Currently, a customer who escaped November's record rates by getting the benefit of the $62.28 rate for most of the month will be looking at a December Global Adjustment rate of $78.55 - even though that's not a sane estimate for what would actually be reflective of costs incurred in December.

The Global Adjustment mechanism is the subject of a stakeholder initiative at the IESO.

The first question in reviewing changes to any mechanism might be "evolution or revolution?"



[1] The IESO reports on supply from generators on the IESO grid; most, over 10MW capacity, show on the "Generators and Output Capability Report", and the total, including the small generators omitted from that report,are included in the figure the IESO reports as "Ontario Demand" - because the IESO does not report actual demand, but the total of all generation on it's grid.  On the pictured spreadsheet, the difference between "Ontario demand" and the sum of generation on the Generators report is indicated as "self-scheduling"
One challenge is the generation contracted but embedded with generators and not on the IESO's grid.  That generation currently includes all solar generation in the province (and I've estimated 10% more wind capacity than reported by the IESO).  There's likely a number of older generators in that category too.  
Regardless, we don't have a good grasp of either what supply actually is, or what demand actually is. 

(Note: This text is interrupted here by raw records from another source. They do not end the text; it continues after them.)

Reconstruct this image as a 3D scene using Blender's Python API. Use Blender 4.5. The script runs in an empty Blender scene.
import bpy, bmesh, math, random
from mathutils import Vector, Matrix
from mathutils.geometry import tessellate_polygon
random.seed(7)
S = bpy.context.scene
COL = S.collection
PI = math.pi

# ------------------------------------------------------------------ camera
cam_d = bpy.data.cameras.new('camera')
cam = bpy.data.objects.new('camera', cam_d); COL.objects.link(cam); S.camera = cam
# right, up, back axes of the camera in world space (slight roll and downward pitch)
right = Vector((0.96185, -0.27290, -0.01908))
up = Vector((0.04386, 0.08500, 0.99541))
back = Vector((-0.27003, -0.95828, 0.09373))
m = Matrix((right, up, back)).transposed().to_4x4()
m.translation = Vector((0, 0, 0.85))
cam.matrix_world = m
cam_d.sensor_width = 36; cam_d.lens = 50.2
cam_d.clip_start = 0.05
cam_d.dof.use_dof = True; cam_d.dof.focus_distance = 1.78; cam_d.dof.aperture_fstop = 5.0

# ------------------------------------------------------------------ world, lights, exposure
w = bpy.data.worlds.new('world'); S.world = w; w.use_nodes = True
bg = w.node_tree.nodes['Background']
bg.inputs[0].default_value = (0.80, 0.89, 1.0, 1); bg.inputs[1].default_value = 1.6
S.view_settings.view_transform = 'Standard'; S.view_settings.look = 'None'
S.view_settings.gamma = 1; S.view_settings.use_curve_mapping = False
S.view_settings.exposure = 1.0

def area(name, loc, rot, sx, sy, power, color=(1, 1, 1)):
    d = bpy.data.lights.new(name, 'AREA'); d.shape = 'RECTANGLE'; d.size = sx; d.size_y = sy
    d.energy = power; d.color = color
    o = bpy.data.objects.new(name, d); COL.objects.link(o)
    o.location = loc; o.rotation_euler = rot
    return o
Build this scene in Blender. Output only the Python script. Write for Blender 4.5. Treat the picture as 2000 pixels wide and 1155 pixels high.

[2]  The estimates included here build on the foundation of the work I do reporting "supply costs" which appears on this page (and I update twice a month).  New to the analysis on this page is reducing the consumption/denominator by 3.2% (as a line loss adjustment).  
YTD, my estimates are $482 million shy of the IESO's actuals; of that I believe $225 million is charging for the costs involved with relocating the Oakville Generating Station away from Oakville.
The remaining variance works out to 3.6% - while I can't explain it (or there'd be no variance!), it seems to me likely due to embedded generation.  
Without the Ontario Power Authority providing details on their payments to embedded generators, it's not possible to get particularly accurate either on the cost of supply components, or the actual metered demand to distribute those costs across.